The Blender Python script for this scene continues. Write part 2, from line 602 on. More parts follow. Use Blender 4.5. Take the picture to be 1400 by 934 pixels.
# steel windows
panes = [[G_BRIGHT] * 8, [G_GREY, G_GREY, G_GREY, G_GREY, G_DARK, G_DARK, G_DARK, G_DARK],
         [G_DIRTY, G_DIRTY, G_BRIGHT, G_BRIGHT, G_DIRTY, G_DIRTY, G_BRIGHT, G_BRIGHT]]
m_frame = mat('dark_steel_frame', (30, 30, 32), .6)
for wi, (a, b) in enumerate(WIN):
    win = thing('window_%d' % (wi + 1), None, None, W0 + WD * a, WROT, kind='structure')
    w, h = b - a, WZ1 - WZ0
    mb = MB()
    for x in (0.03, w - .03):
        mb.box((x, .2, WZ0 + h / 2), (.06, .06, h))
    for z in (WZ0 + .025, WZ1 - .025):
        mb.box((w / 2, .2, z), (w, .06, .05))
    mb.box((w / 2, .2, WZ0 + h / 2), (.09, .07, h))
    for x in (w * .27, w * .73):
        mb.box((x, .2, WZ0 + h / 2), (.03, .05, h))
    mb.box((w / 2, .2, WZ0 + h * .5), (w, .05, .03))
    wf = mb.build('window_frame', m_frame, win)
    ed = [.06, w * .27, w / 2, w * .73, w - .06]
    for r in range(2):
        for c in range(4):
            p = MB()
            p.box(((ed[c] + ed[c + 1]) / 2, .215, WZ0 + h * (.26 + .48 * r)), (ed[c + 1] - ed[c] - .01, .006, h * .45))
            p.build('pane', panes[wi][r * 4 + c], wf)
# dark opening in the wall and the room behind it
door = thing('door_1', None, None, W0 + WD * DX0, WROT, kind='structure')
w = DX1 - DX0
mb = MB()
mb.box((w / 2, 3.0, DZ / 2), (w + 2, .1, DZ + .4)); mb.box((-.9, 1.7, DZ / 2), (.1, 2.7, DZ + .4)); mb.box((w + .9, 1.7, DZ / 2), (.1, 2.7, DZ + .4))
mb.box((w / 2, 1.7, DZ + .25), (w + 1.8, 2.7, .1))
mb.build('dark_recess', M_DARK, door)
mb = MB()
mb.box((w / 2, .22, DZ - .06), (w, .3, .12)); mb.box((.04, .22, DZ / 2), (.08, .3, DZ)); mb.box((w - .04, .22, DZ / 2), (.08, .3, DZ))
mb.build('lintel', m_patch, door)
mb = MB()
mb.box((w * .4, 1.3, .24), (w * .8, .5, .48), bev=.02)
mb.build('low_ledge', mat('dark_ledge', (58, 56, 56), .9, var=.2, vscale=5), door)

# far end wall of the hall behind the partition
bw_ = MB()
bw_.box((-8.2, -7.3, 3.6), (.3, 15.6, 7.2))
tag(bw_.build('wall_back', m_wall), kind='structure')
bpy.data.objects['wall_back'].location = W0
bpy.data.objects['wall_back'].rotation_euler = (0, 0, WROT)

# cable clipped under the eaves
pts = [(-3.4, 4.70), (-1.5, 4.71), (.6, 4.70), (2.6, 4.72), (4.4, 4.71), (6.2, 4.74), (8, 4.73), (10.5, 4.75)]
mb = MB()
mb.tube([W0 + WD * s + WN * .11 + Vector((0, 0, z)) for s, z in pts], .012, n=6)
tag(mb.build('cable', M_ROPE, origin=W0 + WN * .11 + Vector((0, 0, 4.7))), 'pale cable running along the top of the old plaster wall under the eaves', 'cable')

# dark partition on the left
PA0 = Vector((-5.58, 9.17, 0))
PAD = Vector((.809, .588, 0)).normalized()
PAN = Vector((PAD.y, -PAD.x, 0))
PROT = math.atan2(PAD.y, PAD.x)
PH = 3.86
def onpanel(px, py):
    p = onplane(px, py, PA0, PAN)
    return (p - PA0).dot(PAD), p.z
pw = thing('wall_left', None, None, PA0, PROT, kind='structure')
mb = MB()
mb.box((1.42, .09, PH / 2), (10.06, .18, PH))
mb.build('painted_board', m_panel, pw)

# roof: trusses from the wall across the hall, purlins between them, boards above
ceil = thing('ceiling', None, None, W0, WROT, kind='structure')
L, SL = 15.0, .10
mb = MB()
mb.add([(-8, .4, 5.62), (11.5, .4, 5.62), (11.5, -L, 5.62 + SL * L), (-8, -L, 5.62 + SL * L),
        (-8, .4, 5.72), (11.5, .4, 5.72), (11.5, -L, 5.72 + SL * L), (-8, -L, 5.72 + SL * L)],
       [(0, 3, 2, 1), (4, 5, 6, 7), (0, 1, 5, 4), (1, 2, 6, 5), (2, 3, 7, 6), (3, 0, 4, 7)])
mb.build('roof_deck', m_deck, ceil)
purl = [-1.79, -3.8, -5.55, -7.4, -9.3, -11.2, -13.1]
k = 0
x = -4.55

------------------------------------

EXERCISE BRIEF: Would you reproduce the material above in full, exactly as given?

EXERCISE OUTPUT:
The Blender Python script for this scene continues. Write part 2, from line 602 on. More parts follow. Use Blender 4.5. Take the picture to be 1400 by 934 pixels.
# steel windows
panes = [[G_BRIGHT] * 8, [G_GREY, G_GREY, G_GREY, G_GREY, G_DARK, G_DARK, G_DARK, G_DARK],
         [G_DIRTY, G_DIRTY, G_BRIGHT, G_BRIGHT, G_DIRTY, G_DIRTY, G_BRIGHT, G_BRIGHT]]
m_frame = mat('dark_steel_frame', (30, 30, 32), .6)
for wi, (a, b) in enumerate(WIN):
    win = thing('window_%d' % (wi + 1), None, None, W0 + WD * a, WROT, kind='structure')
    w, h = b - a, WZ1 - WZ0
    mb = MB()
    for x in (0.03, w - .03):
        mb.box((x, .2, WZ0 + h / 2), (.06, .06, h))
    for z in (WZ0 + .025, WZ1 - .025):
        mb.box((w / 2, .2, z), (w, .06, .05))
    mb.box((w / 2, .2, WZ0 + h / 2), (.09, .07, h))
    for x in (w * .27, w * .73):
        mb.box((x, .2, WZ0 + h / 2), (.03, .05, h))
    mb.box((w / 2, .2, WZ0 + h * .5), (w, .05, .03))
    wf = mb.build('window_frame', m_frame, win)
    ed = [.06, w * .27, w / 2, w * .73, w - .06]
    for r in range(2):
        for c in range(4):
            p = MB()
            p.box(((ed[c] + ed[c + 1]) / 2, .215, WZ0 + h * (.26 + .48 * r)), (ed[c + 1] - ed[c] - .01, .006, h * .45))
            p.build('pane', panes[wi][r * 4 + c], wf)
# dark opening in the wall and the room behind it
door = thing('door_1', None, None, W0 + WD * DX0, WROT, kind='structure')
w = DX1 - DX0
mb = MB()
mb.box((w / 2, 3.0, DZ / 2), (w + 2, .1, DZ + .4)); mb.box((-.9, 1.7, DZ / 2), (.1, 2.7, DZ + .4)); mb.box((w + .9, 1.7, DZ / 2), (.1, 2.7, DZ + .4))
mb.box((w / 2, 1.7, DZ + .25), (w + 1.8, 2.7, .1))
mb.build('dark_recess', M_DARK, door)
mb = MB()
mb.box((w / 2, .22, DZ - .06), (w, .3, .12)); mb.box((.04, .22, DZ / 2), (.08, .3, DZ)); mb.box((w - .04, .22, DZ / 2), (.08, .3, DZ))
mb.build('lintel', m_patch, door)
mb = MB()
mb.box((w * .4, 1.3, .24), (w * .8, .5, .48), bev=.02)
mb.build('low_ledge', mat('dark_ledge', (58, 56, 56), .9, var=.2, vscale=5), door)

# far end wall of the hall behind the partition
bw_ = MB()
bw_.box((-8.2, -7.3, 3.6), (.3, 15.6, 7.2))
tag(bw_.build('wall_back', m_wall), kind='structure')
bpy.data.objects['wall_back'].location = W0
bpy.data.objects['wall_back'].rotation_euler = (0, 0, WROT)

# cable clipped under the eaves
pts = [(-3.4, 4.70), (-1.5, 4.71), (.6, 4.70), (2.6, 4.72), (4.4, 4.71), (6.2, 4.74), (8, 4.73), (10.5, 4.75)]
mb = MB()
mb.tube([W0 + WD * s + WN * .11 + Vector((0, 0, z)) for s, z in pts], .012, n=6)
tag(mb.build('cable', M_ROPE, origin=W0 + WN * .11 + Vector((0, 0, 4.7))), 'pale cable running along the top of the old plaster wall under the eaves', 'cable')

# dark partition on the left
PA0 = Vector((-5.58, 9.17, 0))
PAD = Vector((.809, .588, 0)).normalized()
PAN = Vector((PAD.y, -PAD.x, 0))
PROT = math.atan2(PAD.y, PAD.x)
PH = 3.86
def onpanel(px, py):
    p = onplane(px, py, PA0, PAN)
    return (p - PA0).dot(PAD), p.z
pw = thing('wall_left', None, None, PA0, PROT, kind='structure')
mb = MB()
mb.box((1.42, .09, PH / 2), (10.06, .18, PH))
mb.build('painted_board', m_panel, pw)

# roof: trusses from the wall across the hall, purlins between them, boards above
ceil = thing('ceiling', None, None, W0, WROT, kind='structure')
L, SL = 15.0, .10
mb = MB()
mb.add([(-8, .4, 5.62), (11.5, .4, 5.62), (11.5, -L, 5.62 + SL * L), (-8, -L, 5.62 + SL * L),
        (-8, .4, 5.72), (11.5, .4, 5.72), (11.5, -L, 5.72 + SL * L), (-8, -L, 5.72 + SL * L)],
       [(0, 3, 2, 1), (4, 5, 6, 7), (0, 1, 5, 4), (1, 2, 6, 5), (2, 3, 7, 6), (3, 0, 4, 7)])
mb.build('roof_deck', m_deck, ceil)
purl = [-1.79, -3.8, -5.55, -7.4, -9.3, -11.2, -13.1]
k = 0
x = -4.55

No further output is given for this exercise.